Depending on your thoughts about Depeche Mode and Simple Minds, it may surprise you to hear that while the former sold out their first planned concert at the Palau Sant Jordi with the result that another date was added on, the latter will be headlining, for one night, at the significantly smaller Razzmatazz. Musical destiny is a fickle creature. But regardless of where they now find themselves performing, it’s no small feat for any group to keep going for three decades and such effort is a salutory lesson for the reality-show winners and industry-made bands of today who are more interested in short-term fame than long-term achievements. If they bothered, they could learn much from both these bands about making (and keeping) one’s place in the music history books.
First, Depeche Mode. Who’d have thought that four mild-mannered Essex boys who wore the least make-up of all their early Eighties’ peers and made sweet and catchy electronic songs about love would, 20 years on, be such a force in cynicism, tattoos, and notorious drugs habits? While Duran Duran rack up one decent plasticky pseudo-meaningful album a decade, and Spandau decide it’s time to bury their “you owe me money, mate” differences, David Gahan and co. have been quietly toiling away, popping out thoughtful, magnificent album after thoughtful, not-so-magnificent album, making a total of 21 since Speak and Spell first hit the shops in 1981.
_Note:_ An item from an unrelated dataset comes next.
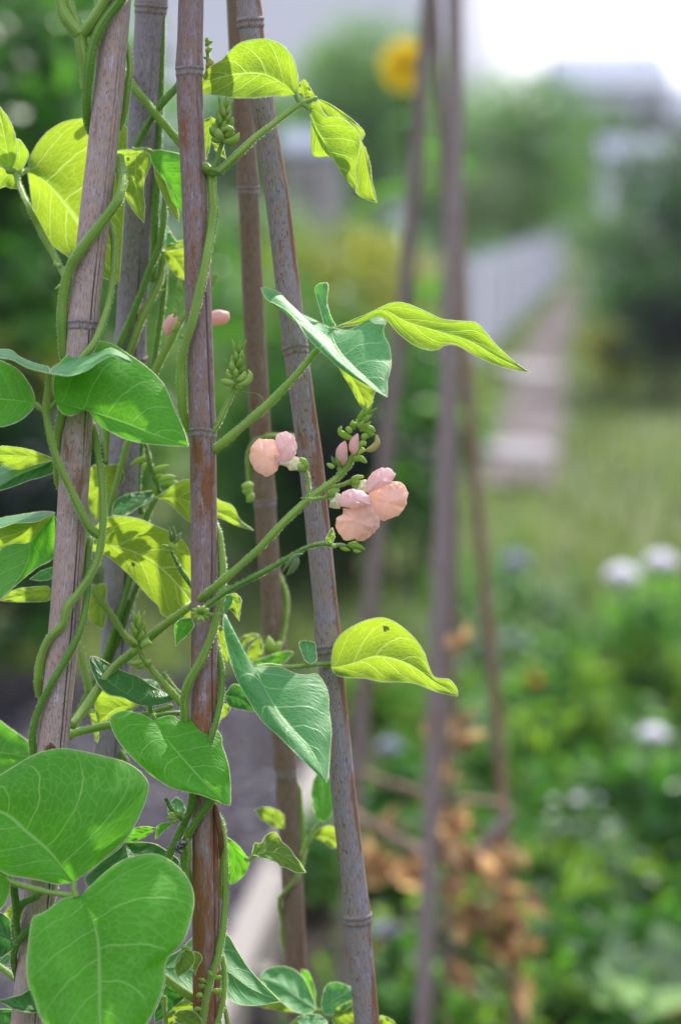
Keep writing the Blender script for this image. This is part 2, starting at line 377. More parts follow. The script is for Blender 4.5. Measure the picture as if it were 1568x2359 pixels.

Their enduring success has various explanations. Firstly, unlike some of the other bands in eyeliner, Depeche Mode found an audience in men as well as women. And flatlining from a speedball OD in Los Angeles, as Gahan did in the mid-Nineties, is always guaranteed to make you that little bit cooler in some quarters. Plus they’ve long spoken out against capitalism, making some spooky predictions about the mess we now find ourselves in. If Reagan and Thatcher had taken note of Depeche’s forecasts, we’d all probably be much happier. And Depeche might have gone on to write happier tunes. Instead, not surprisingly, all the anti-capitalist angst caused a kind of collective depression in their output. But that’s not been a bad thing in terms of their careers, with the production of many more meatier tunes than the sappy efforts of their peers, young and old, who are clearly just in it for the money and groupies.